Uno spassoso messaggio semplice
Questa è la storia di come la vita di Will Smith sia cambiata agli inizi degli anni '80 grazie a una serie di fortunate coincidenze. Il tutto parte dal produttore e manager musicale Benny Medina il quale, durante la sua giovinezza, ebbe la fortuna di trasferirsi a casa di un amico, bianco, che viveva a Beverly Hills. Fu proprio questa esperienza a far nascere in lui l'idea per una sit-com che doveva, alle origini, raccontare la storia di un ragazzo di colore che andava a vivere presso una famiglia di ricchi bianchi. Pur partendo da un antefatto reale, l'idea non apparì originale e si decise di mantenere la famiglia ricca, ma che diventasse afroamericana, in modo da poter «esplorare i pregiudizi dei neri sui neri». Più o meno così prende forma Willy il Principe di Bel Air, non prima di alcune modifiche introdotte da Quincy Jones, produttore dello show. Ora occorreva trovare il giusto protagonista. Will Smith fino ad allora aveva avuto un discreto successo come musicista e nemmeno sognava di poter diventare attore. Intervenne sempre Medina, che provò a insistere: per vincere le perplessità dell'attore, lo invitò a un party di Quincy Jones, per presentargli il produttore e sperare nel miracolo. E questo avvenne. Jones diede a Will Smith lo script di un pilot ormai naufragato e lo sfidò a fare l'audizione direttamente alla festa; l'attore accettò e qualche ora dopo firmò il contratto che gli avrebbe cambiato la vita, a maggior ragione se si pensa che in quel periodo era parecchio indebitato.

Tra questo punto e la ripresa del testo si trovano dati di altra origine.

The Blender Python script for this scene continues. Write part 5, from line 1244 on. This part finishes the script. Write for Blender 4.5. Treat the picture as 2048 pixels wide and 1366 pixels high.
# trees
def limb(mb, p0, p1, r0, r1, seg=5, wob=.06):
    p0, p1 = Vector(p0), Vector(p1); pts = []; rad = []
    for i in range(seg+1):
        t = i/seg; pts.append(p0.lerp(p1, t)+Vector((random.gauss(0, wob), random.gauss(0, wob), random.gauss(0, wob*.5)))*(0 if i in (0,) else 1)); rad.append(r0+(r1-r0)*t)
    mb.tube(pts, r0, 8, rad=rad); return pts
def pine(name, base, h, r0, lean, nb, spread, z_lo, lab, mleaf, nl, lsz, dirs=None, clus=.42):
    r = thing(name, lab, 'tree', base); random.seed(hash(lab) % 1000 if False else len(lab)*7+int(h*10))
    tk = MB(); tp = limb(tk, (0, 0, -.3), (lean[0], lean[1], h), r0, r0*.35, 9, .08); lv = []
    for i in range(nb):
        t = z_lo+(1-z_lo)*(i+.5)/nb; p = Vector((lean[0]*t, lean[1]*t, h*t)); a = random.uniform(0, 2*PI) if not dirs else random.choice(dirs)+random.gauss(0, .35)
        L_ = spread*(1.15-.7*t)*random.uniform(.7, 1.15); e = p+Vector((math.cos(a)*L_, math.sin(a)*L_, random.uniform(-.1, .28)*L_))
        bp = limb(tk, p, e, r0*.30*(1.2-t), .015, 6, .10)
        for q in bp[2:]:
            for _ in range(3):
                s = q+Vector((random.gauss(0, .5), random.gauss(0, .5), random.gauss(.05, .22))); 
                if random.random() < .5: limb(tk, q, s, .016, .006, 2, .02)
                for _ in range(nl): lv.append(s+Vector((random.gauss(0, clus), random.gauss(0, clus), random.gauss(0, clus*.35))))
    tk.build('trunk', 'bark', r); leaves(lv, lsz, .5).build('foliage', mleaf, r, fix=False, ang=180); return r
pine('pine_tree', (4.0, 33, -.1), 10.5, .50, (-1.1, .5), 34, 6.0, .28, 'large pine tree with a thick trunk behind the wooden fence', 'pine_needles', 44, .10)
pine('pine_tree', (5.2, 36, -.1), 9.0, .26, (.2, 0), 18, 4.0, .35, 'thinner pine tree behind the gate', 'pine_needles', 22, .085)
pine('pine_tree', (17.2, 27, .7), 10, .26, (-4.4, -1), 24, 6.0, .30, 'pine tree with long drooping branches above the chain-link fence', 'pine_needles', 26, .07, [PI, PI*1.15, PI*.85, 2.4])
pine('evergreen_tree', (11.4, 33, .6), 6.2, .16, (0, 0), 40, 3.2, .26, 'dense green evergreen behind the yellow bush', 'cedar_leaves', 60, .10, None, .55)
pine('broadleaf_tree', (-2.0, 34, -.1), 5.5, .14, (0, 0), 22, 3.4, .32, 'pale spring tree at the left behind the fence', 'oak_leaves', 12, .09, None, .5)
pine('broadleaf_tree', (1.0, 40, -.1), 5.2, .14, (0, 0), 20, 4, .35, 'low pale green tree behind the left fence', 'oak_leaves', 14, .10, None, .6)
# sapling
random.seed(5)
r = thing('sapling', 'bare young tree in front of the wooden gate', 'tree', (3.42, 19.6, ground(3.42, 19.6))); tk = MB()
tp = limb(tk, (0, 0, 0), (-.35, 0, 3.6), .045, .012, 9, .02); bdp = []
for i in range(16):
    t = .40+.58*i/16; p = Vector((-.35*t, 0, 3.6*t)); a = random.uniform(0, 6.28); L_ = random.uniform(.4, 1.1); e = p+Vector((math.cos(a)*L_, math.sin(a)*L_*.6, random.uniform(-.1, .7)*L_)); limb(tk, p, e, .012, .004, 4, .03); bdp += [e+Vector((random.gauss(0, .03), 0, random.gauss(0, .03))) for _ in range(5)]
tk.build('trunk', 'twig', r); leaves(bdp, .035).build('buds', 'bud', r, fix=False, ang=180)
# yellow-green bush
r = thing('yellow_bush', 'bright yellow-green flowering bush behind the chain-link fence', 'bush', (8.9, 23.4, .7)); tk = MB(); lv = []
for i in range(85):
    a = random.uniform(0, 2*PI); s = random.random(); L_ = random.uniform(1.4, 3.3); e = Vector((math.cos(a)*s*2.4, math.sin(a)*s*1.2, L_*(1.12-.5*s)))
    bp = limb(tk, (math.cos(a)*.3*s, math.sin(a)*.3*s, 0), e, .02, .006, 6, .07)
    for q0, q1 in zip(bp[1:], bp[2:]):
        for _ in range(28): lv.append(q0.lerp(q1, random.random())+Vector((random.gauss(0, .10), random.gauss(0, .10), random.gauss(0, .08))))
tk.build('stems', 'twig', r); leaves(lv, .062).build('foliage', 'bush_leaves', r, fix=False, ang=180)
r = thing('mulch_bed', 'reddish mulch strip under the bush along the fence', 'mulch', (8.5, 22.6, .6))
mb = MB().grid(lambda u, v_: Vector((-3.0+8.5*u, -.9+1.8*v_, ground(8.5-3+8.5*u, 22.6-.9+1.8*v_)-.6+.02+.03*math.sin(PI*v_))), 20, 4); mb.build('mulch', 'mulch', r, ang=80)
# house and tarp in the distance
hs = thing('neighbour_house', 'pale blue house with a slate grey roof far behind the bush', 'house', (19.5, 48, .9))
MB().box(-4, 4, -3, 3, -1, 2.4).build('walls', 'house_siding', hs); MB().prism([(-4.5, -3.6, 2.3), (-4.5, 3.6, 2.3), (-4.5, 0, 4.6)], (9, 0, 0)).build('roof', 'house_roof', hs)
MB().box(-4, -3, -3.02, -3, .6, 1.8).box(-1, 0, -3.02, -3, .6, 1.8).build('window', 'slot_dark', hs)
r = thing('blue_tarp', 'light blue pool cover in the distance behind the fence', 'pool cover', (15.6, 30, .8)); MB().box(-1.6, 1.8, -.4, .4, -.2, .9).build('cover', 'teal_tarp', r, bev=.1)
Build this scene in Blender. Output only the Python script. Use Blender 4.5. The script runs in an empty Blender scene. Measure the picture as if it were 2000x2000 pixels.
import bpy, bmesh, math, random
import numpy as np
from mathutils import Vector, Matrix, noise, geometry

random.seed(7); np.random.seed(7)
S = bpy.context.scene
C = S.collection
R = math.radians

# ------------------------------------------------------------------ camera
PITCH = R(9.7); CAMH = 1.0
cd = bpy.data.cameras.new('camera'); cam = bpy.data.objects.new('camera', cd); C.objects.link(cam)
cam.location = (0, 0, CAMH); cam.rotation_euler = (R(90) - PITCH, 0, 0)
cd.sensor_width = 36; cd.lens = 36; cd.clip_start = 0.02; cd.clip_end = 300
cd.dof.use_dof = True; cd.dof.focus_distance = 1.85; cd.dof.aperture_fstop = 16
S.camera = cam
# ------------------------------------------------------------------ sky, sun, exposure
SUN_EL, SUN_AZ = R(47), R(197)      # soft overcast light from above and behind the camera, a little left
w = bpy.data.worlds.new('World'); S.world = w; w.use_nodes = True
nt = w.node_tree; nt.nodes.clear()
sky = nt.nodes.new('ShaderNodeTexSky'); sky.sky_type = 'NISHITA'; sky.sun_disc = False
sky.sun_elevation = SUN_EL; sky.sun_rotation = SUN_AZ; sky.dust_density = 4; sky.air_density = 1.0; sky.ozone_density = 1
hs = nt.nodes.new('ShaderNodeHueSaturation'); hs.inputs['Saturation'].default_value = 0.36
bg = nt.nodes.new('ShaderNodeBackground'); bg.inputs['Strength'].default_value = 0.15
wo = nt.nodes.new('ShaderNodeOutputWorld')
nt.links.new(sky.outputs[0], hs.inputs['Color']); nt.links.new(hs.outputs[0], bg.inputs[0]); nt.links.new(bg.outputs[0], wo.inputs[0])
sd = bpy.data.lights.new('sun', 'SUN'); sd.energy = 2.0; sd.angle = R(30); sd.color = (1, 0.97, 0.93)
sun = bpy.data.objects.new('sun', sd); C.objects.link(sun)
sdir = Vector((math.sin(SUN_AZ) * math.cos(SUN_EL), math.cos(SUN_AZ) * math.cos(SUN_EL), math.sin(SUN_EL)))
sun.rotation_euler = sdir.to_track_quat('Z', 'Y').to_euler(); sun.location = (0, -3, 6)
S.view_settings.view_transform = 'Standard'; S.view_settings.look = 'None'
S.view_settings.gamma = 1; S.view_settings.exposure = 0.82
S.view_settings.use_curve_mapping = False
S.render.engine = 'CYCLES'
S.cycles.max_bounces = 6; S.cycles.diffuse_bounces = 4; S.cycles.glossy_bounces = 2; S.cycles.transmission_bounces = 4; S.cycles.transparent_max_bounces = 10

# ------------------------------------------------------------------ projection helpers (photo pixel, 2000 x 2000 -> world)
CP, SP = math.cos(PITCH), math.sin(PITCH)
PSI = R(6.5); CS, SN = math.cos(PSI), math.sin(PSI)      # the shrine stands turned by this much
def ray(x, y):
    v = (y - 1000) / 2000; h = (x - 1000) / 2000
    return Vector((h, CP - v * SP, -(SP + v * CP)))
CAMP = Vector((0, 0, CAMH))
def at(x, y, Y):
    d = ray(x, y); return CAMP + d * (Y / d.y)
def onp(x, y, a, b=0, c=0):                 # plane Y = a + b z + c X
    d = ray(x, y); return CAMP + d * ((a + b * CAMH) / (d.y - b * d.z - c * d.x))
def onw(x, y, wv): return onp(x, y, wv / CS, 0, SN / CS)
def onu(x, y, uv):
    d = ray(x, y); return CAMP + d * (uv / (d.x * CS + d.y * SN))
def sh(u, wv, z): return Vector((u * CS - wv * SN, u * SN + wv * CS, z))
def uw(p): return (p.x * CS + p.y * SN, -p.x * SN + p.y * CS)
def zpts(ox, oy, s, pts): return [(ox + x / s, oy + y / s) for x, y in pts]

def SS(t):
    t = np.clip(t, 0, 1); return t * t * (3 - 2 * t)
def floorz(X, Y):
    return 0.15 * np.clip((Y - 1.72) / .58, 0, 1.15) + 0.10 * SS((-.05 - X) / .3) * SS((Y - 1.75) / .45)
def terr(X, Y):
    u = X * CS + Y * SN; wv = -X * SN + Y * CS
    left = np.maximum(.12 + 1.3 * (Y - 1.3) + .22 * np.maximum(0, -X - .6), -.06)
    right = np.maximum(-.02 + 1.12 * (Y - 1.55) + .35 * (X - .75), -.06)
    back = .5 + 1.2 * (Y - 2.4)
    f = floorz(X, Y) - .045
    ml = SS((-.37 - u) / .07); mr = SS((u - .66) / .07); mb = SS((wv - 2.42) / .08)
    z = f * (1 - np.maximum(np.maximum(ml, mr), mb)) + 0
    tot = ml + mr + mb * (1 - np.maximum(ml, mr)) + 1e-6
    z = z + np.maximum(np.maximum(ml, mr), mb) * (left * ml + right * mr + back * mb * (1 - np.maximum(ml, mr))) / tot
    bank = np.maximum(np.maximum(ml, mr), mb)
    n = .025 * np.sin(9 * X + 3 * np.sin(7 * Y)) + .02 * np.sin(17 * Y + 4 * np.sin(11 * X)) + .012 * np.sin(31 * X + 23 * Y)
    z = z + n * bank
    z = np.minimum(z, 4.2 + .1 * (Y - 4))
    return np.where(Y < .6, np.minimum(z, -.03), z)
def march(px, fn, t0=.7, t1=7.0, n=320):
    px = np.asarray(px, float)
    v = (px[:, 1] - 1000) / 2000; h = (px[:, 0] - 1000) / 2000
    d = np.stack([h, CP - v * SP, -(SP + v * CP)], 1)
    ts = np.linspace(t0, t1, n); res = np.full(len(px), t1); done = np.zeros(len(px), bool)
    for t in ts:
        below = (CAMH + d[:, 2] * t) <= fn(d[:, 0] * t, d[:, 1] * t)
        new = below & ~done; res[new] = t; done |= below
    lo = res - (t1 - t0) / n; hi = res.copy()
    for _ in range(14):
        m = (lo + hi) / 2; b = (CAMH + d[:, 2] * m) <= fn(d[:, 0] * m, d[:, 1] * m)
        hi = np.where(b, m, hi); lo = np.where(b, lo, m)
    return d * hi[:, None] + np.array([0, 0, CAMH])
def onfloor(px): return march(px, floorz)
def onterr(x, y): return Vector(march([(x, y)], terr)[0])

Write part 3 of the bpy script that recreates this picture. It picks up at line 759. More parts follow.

Tre mesi dopo quella fatidica notte iniziarono le riprese di Willy il Principe di Bel Air, serie TV che divenne subito cult negli USA, come anche qui da noi. La trama è perfettamente riassunta dalle note della celebre sigla introduttiva, scritta dallo stesso Will Smith per la versione originale; è Edoardo Nevola a cantare la versione italiana, compresa la canzone che fa da sigla di coda. Willy è un ragazzo come tanti della periferia di Filadelfia e la madre lo manda a vivere dallo zio ricco di Bel Air, per evitare che sia traviato da cattive compagnie. Ad accoglierlo c'è una famiglia snob e raffinata, eppure capace d'offrire al ragazzo un calore ben evidente appena dopo pochi episodi. La zio Phil, avvocato e poi giudice, sarà la figura paterna severa, ma giusta, pronta a dare conforto e offrire aiuto; la zia Vivian, invece, sarà un po' la coscienza sia del marito che del nipote; i cugini Carlton, Hillary e Ashley avranno ruoli di contrappeso al carattere scapestrato di Willy, fino a manifestare la più sincera ammirazione per la sua «limpida genuinità».
Non possiamo poi dimenticare Geoffrey, il maggiordomo caustico e sarcastico che non smetterà mai di sottolineare, anche con una punta d'ignavia, lo scompiglio portato da Willy nella sua famiglia adottiva. Willy il Principe di Bel Air ha subito un successo strepitoso e va avanti per 6 stagioni, senza rinnovare quasi mai la formula. Willy si trasforma, ovviamente: cresce, matura e inizia anche a integrarsi nella sua vita da ricco, eppure fa punto d'orgoglio non dimenticare mai la sua provenienza, spesso incoraggiato proprio dallo zio Phil, che poco a poco s'affeziona al ragazzo come fosse suo figlio.
Willy il Principe di Bel Air ha raccontato affetti familiari sinceri, capaci d'andare oltre le differenze di ceto e d'educazione e di portare all'accettazione dell'altro, coi suoi pregi e difetti. Piacque perché, pur mantenendo i toni della commedia, lo fece trasmettendo un certo calore. Non solo: ha cercato d'insegnare anche la flessibilità, diversa dall'opportunismo o dalla mancanza d'amor, bensì segno di riconoscimento delle quanti ci vogliono bene e vogliono il meglio per noi. Ricchi o poveri, (ma soprattutto poveri) avere una famiglia alle spalle è quel di cui abbiamo bisogno: è il messaggio lampante della sit-com, fin dai primi episodi, tanto che pure alle figure meno positive, come la cugina Vivian, viziata come una diva, sono concessi momenti di profonda interiorità e un riscatto che va oltre il libretto degli assegni. È evidente in Willy il Principe di Bel Air il frutto delle considerazioni maturate da Medina nella sua esperienza personale: una famiglia ritrovata e un'amicizia sincera in grado di travalicare, come forse solo i bambini possono fare, ogni confine di ceto ed etnia.